— Short exercise —
Reproduce each of the lines word for word.

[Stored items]
▼

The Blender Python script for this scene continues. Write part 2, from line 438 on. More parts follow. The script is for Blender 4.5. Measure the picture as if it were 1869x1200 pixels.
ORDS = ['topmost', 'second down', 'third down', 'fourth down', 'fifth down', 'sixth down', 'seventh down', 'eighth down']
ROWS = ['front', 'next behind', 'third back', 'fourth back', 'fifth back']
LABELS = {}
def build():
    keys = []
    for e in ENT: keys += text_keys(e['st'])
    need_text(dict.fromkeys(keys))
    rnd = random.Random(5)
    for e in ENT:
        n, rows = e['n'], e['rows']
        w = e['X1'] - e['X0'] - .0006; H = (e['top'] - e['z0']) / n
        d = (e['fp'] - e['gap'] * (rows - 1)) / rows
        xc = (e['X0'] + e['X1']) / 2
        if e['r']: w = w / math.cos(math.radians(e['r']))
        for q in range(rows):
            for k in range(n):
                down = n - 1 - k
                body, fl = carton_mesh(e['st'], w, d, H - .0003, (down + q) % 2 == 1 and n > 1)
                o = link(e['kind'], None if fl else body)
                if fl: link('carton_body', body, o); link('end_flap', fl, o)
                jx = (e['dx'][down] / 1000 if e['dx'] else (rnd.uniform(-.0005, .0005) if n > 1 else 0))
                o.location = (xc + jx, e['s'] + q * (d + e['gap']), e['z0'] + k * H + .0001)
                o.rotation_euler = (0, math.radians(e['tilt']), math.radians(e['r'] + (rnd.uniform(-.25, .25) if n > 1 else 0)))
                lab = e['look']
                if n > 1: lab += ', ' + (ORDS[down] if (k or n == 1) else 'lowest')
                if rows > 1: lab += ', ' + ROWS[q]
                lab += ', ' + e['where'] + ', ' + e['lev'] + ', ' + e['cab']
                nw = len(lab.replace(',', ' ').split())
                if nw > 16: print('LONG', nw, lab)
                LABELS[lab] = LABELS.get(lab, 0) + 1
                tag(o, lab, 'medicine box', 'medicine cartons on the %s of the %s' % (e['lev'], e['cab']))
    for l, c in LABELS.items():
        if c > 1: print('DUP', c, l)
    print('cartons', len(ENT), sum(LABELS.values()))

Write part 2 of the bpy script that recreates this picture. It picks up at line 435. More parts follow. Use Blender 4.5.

▲

— The solution —
The Blender Python script for this scene continues. Write part 2, from line 438 on. More parts follow. The script is for Blender 4.5. Measure the picture as if it were 1869x1200 pixels.
ORDS = ['topmost', 'second down', 'third down', 'fourth down', 'fifth down', 'sixth down', 'seventh down', 'eighth down']
ROWS = ['front', 'next behind', 'third back', 'fourth back', 'fifth back']
LABELS = {}
def build():
    keys = []
    for e in ENT: keys += text_keys(e['st'])
    need_text(dict.fromkeys(keys))
    rnd = random.Random(5)
    for e in ENT:
        n, rows = e['n'], e['rows']
        w = e['X1'] - e['X0'] - .0006; H = (e['top'] - e['z0']) / n
        d = (e['fp'] - e['gap'] * (rows - 1)) / rows
        xc = (e['X0'] + e['X1']) / 2
        if e['r']: w = w / math.cos(math.radians(e['r']))
        for q in range(rows):
            for k in range(n):
                down = n - 1 - k
                body, fl = carton_mesh(e['st'], w, d, H - .0003, (down + q) % 2 == 1 and n > 1)
                o = link(e['kind'], None if fl else body)
                if fl: link('carton_body', body, o); link('end_flap', fl, o)
                jx = (e['dx'][down] / 1000 if e['dx'] else (rnd.uniform(-.0005, .0005) if n > 1 else 0))
                o.location = (xc + jx, e['s'] + q * (d + e['gap']), e['z0'] + k * H + .0001)
                o.rotation_euler = (0, math.radians(e['tilt']), math.radians(e['r'] + (rnd.uniform(-.25, .25) if n > 1 else 0)))
                lab = e['look']
                if n > 1: lab += ', ' + (ORDS[down] if (k or n == 1) else 'lowest')
                if rows > 1: lab += ', ' + ROWS[q]
                lab += ', ' + e['where'] + ', ' + e['lev'] + ', ' + e['cab']
                nw = len(lab.replace(',', ' ').split())
                if nw > 16: print('LONG', nw, lab)
                LABELS[lab] = LABELS.get(lab, 0) + 1
                tag(o, lab, 'medicine box', 'medicine cartons on the %s of the %s' % (e['lev'], e['cab']))
    for l, c in LABELS.items():
        if c > 1: print('DUP', c, l)
    print('cartons', len(ENT), sum(LABELS.values()))

Write part 2 of the bpy script that recreates this picture. It picks up at line 435. More parts follow. Use Blender 4.5.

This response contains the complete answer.